Tuesday, February 26, 2008

Please invent!

Someone should invent the cartoon network adult swim show "Comic Stripclub."

Thursday, February 21, 2008

Arizona Daily Wildcat Storms Mormon

The Arizona Daily Wildcat's Astrid Duffy reviewed my book today. Here's what she had to say:

"Villarreal manages to balance his characters' opinions of Mormons as annoying with a clear understanding of Mormon principles so that the novel remains fun and humorous rather than sinking into a pit of mean-spirited Mormon bashing, as the plan might suggest.

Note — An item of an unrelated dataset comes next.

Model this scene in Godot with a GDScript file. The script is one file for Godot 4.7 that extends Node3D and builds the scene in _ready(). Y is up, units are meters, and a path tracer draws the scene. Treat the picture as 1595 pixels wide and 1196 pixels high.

Also fun is the fact that the novel is set on the UA campus so when the characters rendezvous at O'Malley's or that cute bagel shop north of campus, it is extremely easy to picture them, and rather comforting to hear our hometown (at least for a few years) made immortal in ink.

"Stormin' Mormon" is an easy-to-read romantic comedy with an unusually religious twist, and would be a good book to take on spring break in case of homesickness."

Monday, February 18, 2008

The Simpsons

"The Simpsons" is such an awful show now. I watched last night's episode and felt like I was watching "King of the Hill." By the way, it's amazing how someone can go from making a show so perfect - "Beavis and Butthead" - to such wretched, hacky nonsense.

Sunday, February 10, 2008

The sorrow and the pity

After watching Arizona get crushed by Arizona State in basketball today, I'm pretty sure that I alone on the court could run a more effective offense than the entire Wildcat team. Other than Jerryd Bayless, no one on the court is worthy of being drafted by the national sweatmopper league, much less the NBA. If this team flops into the NIT, ruining my annual Vegas trip, I will bet $100 against them in their first round game.

Sunday, February 03, 2008

That's m'boy

Last night as I watched Arizona get humiliated by UCLA, trailing by 20 in the first half, I slammed my hand on the floor in disgust. My 1-year-old son, Luke, did the same. How does that make you feel, Kevin O'Neill and company? Your team played so poorly you managed to piss off a toddler whose standards are so low he eats Cheerios he finds underneath coach cushions.

All I could say to him was, "Son, if you think this is disappointing, just wait till you see this program in the first round of the NCAAs."